## Start
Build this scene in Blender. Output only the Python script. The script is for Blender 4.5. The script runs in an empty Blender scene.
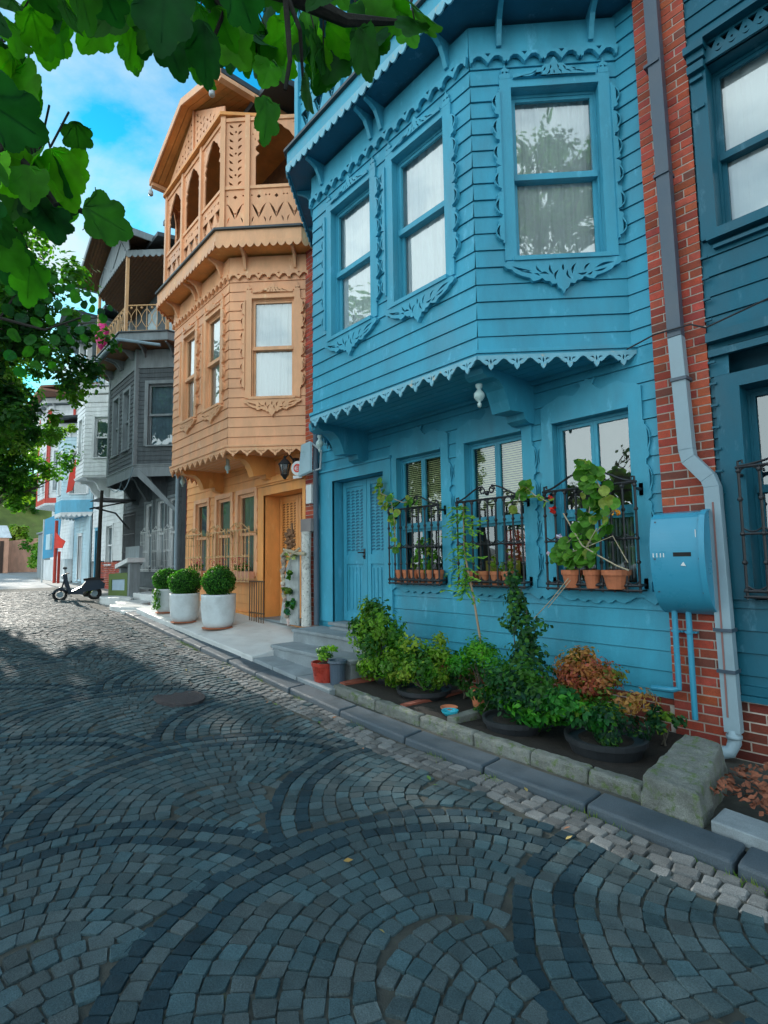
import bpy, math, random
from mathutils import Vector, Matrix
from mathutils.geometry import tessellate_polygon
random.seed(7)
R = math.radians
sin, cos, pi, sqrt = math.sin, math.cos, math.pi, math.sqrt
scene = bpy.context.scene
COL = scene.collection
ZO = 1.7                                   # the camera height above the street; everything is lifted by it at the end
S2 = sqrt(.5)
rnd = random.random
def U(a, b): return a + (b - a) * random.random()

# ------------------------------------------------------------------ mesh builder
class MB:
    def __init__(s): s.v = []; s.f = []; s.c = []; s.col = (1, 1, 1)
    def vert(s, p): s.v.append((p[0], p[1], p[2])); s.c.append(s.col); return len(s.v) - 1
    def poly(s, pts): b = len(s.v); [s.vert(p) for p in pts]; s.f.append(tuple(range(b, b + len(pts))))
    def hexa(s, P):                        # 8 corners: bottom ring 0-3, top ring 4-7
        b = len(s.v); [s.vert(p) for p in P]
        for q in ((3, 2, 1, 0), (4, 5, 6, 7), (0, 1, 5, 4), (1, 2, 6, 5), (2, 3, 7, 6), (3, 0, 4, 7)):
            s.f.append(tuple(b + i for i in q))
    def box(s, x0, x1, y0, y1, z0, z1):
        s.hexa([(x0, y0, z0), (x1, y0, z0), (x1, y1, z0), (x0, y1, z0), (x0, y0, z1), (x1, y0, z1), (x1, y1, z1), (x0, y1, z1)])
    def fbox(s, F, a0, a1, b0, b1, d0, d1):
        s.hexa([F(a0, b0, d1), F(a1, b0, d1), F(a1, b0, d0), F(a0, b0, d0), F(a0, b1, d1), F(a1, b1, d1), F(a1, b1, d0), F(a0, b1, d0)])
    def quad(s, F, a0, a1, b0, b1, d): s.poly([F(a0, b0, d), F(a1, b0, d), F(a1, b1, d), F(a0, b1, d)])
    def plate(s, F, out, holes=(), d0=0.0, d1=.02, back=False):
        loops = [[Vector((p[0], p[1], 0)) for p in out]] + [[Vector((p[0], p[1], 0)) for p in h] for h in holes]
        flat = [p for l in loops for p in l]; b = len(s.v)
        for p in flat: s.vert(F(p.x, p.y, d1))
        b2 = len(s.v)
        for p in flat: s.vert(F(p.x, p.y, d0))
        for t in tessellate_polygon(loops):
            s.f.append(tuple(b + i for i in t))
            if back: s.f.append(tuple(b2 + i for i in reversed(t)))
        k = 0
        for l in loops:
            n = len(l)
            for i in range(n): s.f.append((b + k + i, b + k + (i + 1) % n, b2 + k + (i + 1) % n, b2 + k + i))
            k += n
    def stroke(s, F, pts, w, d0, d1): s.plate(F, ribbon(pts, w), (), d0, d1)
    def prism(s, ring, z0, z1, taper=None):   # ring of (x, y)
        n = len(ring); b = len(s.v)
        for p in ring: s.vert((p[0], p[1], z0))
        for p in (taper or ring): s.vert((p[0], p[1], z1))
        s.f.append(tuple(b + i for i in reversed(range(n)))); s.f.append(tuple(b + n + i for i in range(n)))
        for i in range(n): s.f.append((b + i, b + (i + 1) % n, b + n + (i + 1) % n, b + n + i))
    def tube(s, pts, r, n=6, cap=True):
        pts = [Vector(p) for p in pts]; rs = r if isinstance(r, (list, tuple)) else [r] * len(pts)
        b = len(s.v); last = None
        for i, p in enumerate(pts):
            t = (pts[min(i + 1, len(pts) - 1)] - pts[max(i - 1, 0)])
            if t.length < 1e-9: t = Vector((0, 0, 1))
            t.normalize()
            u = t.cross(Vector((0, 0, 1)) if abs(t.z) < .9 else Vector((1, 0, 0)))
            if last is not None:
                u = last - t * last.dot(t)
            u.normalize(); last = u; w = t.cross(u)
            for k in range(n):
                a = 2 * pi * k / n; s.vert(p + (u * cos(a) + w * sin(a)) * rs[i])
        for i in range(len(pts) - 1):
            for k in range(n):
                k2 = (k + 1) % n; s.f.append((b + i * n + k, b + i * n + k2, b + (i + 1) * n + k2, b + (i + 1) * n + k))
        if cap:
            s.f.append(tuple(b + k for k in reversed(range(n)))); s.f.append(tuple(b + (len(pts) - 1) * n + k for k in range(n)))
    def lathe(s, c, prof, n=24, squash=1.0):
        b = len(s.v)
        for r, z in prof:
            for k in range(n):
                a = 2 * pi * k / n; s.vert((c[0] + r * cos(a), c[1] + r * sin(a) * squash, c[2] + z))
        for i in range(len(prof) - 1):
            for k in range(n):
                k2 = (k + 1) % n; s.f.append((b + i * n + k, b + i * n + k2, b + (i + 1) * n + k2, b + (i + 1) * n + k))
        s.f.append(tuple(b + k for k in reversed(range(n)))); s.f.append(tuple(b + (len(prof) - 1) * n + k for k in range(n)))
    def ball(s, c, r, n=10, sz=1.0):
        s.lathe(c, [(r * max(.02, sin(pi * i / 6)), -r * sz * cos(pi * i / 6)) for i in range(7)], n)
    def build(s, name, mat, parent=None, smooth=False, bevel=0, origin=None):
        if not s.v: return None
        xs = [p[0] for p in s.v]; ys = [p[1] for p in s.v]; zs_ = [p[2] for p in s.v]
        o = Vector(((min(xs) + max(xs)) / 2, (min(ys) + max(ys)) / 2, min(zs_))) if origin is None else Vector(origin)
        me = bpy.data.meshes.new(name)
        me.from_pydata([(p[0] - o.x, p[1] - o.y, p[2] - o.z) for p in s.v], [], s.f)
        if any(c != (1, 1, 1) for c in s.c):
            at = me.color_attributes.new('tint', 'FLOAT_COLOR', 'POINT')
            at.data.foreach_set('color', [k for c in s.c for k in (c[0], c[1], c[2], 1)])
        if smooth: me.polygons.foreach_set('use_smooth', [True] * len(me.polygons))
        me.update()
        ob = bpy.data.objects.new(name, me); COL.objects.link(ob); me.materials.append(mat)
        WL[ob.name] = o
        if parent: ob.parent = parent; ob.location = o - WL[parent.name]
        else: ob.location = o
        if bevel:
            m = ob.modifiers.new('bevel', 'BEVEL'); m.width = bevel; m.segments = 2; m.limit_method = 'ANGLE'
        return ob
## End
■ AIM:
Word for word, quote the lines above. Omit the pictures.

■ THE REPLY:
Build this scene in Blender. Output only the Python script. The script is for Blender 4.5. The script runs in an empty Blender scene.
import bpy, math, random
from mathutils import Vector, Matrix
from mathutils.geometry import tessellate_polygon
random.seed(7)
R = math.radians
sin, cos, pi, sqrt = math.sin, math.cos, math.pi, math.sqrt
scene = bpy.context.scene
COL = scene.collection
ZO = 1.7                                   # the camera height above the street; everything is lifted by it at the end
S2 = sqrt(.5)
rnd = random.random
def U(a, b): return a + (b - a) * random.random()

# ------------------------------------------------------------------ mesh builder
class MB:
    def __init__(s): s.v = []; s.f = []; s.c = []; s.col = (1, 1, 1)
    def vert(s, p): s.v.append((p[0], p[1], p[2])); s.c.append(s.col); return len(s.v) - 1
    def poly(s, pts): b = len(s.v); [s.vert(p) for p in pts]; s.f.append(tuple(range(b, b + len(pts))))
    def hexa(s, P):                        # 8 corners: bottom ring 0-3, top ring 4-7
        b = len(s.v); [s.vert(p) for p in P]
        for q in ((3, 2, 1, 0), (4, 5, 6, 7), (0, 1, 5, 4), (1, 2, 6, 5), (2, 3, 7, 6), (3, 0, 4, 7)):
            s.f.append(tuple(b + i for i in q))
    def box(s, x0, x1, y0, y1, z0, z1):
        s.hexa([(x0, y0, z0), (x1, y0, z0), (x1, y1, z0), (x0, y1, z0), (x0, y0, z1), (x1, y0, z1), (x1, y1, z1), (x0, y1, z1)])
    def fbox(s, F, a0, a1, b0, b1, d0, d1):
        s.hexa([F(a0, b0, d1), F(a1, b0, d1), F(a1, b0, d0), F(a0, b0, d0), F(a0, b1, d1), F(a1, b1, d1), F(a1, b1, d0), F(a0, b1, d0)])
    def quad(s, F, a0, a1, b0, b1, d): s.poly([F(a0, b0, d), F(a1, b0, d), F(a1, b1, d), F(a0, b1, d)])
    def plate(s, F, out, holes=(), d0=0.0, d1=.02, back=False):
        loops = [[Vector((p[0], p[1], 0)) for p in out]] + [[Vector((p[0], p[1], 0)) for p in h] for h in holes]
        flat = [p for l in loops for p in l]; b = len(s.v)
        for p in flat: s.vert(F(p.x, p.y, d1))
        b2 = len(s.v)
        for p in flat: s.vert(F(p.x, p.y, d0))
        for t in tessellate_polygon(loops):
            s.f.append(tuple(b + i for i in t))
            if back: s.f.append(tuple(b2 + i for i in reversed(t)))
        k = 0
        for l in loops:
            n = len(l)
            for i in range(n): s.f.append((b + k + i, b + k + (i + 1) % n, b2 + k + (i + 1) % n, b2 + k + i))
            k += n
    def stroke(s, F, pts, w, d0, d1): s.plate(F, ribbon(pts, w), (), d0, d1)
    def prism(s, ring, z0, z1, taper=None):   # ring of (x, y)
        n = len(ring); b = len(s.v)
        for p in ring: s.vert((p[0], p[1], z0))
        for p in (taper or ring): s.vert((p[0], p[1], z1))
        s.f.append(tuple(b + i for i in reversed(range(n)))); s.f.append(tuple(b + n + i for i in range(n)))
        for i in range(n): s.f.append((b + i, b + (i + 1) % n, b + n + (i + 1) % n, b + n + i))
    def tube(s, pts, r, n=6, cap=True):
        pts = [Vector(p) for p in pts]; rs = r if isinstance(r, (list, tuple)) else [r] * len(pts)
        b = len(s.v); last = None
        for i, p in enumerate(pts):
            t = (pts[min(i + 1, len(pts) - 1)] - pts[max(i - 1, 0)])
            if t.length < 1e-9: t = Vector((0, 0, 1))
            t.normalize()
            u = t.cross(Vector((0, 0, 1)) if abs(t.z) < .9 else Vector((1, 0, 0)))
            if last is not None:
                u = last - t * last.dot(t)
            u.normalize(); last = u; w = t.cross(u)
            for k in range(n):
                a = 2 * pi * k / n; s.vert(p + (u * cos(a) + w * sin(a)) * rs[i])
        for i in range(len(pts) - 1):
            for k in range(n):
                k2 = (k + 1) % n; s.f.append((b + i * n + k, b + i * n + k2, b + (i + 1) * n + k2, b + (i + 1) * n + k))
        if cap:
            s.f.append(tuple(b + k for k in reversed(range(n)))); s.f.append(tuple(b + (len(pts) - 1) * n + k for k in range(n)))
    def lathe(s, c, prof, n=24, squash=1.0):
        b = len(s.v)
        for r, z in prof:
            for k in range(n):
                a = 2 * pi * k / n; s.vert((c[0] + r * cos(a), c[1] + r * sin(a) * squash, c[2] + z))
        for i in range(len(prof) - 1):
            for k in range(n):
                k2 = (k + 1) % n; s.f.append((b + i * n + k, b + i * n + k2, b + (i + 1) * n + k2, b + (i + 1) * n + k))
        s.f.append(tuple(b + k for k in reversed(range(n)))); s.f.append(tuple(b + (len(prof) - 1) * n + k for k in range(n)))
    def ball(s, c, r, n=10, sz=1.0):
        s.lathe(c, [(r * max(.02, sin(pi * i / 6)), -r * sz * cos(pi * i / 6)) for i in range(7)], n)
    def build(s, name, mat, parent=None, smooth=False, bevel=0, origin=None):
        if not s.v: return None
        xs = [p[0] for p in s.v]; ys = [p[1] for p in s.v]; zs_ = [p[2] for p in s.v]
        o = Vector(((min(xs) + max(xs)) / 2, (min(ys) + max(ys)) / 2, min(zs_))) if origin is None else Vector(origin)
        me = bpy.data.meshes.new(name)
        me.from_pydata([(p[0] - o.x, p[1] - o.y, p[2] - o.z) for p in s.v], [], s.f)
        if any(c != (1, 1, 1) for c in s.c):
            at = me.color_attributes.new('tint', 'FLOAT_COLOR', 'POINT')
            at.data.foreach_set('color', [k for c in s.c for k in (c[0], c[1], c[2], 1)])
        if smooth: me.polygons.foreach_set('use_smooth', [True] * len(me.polygons))
        me.update()
        ob = bpy.data.objects.new(name, me); COL.objects.link(ob); me.materials.append(mat)
        WL[ob.name] = o
        if parent: ob.parent = parent; ob.location = o - WL[parent.name]
        else: ob.location = o
        if bevel:
            m = ob.modifiers.new('bevel', 'BEVEL'); m.width = bevel; m.segments = 2; m.limit_method = 'ANGLE'
        return ob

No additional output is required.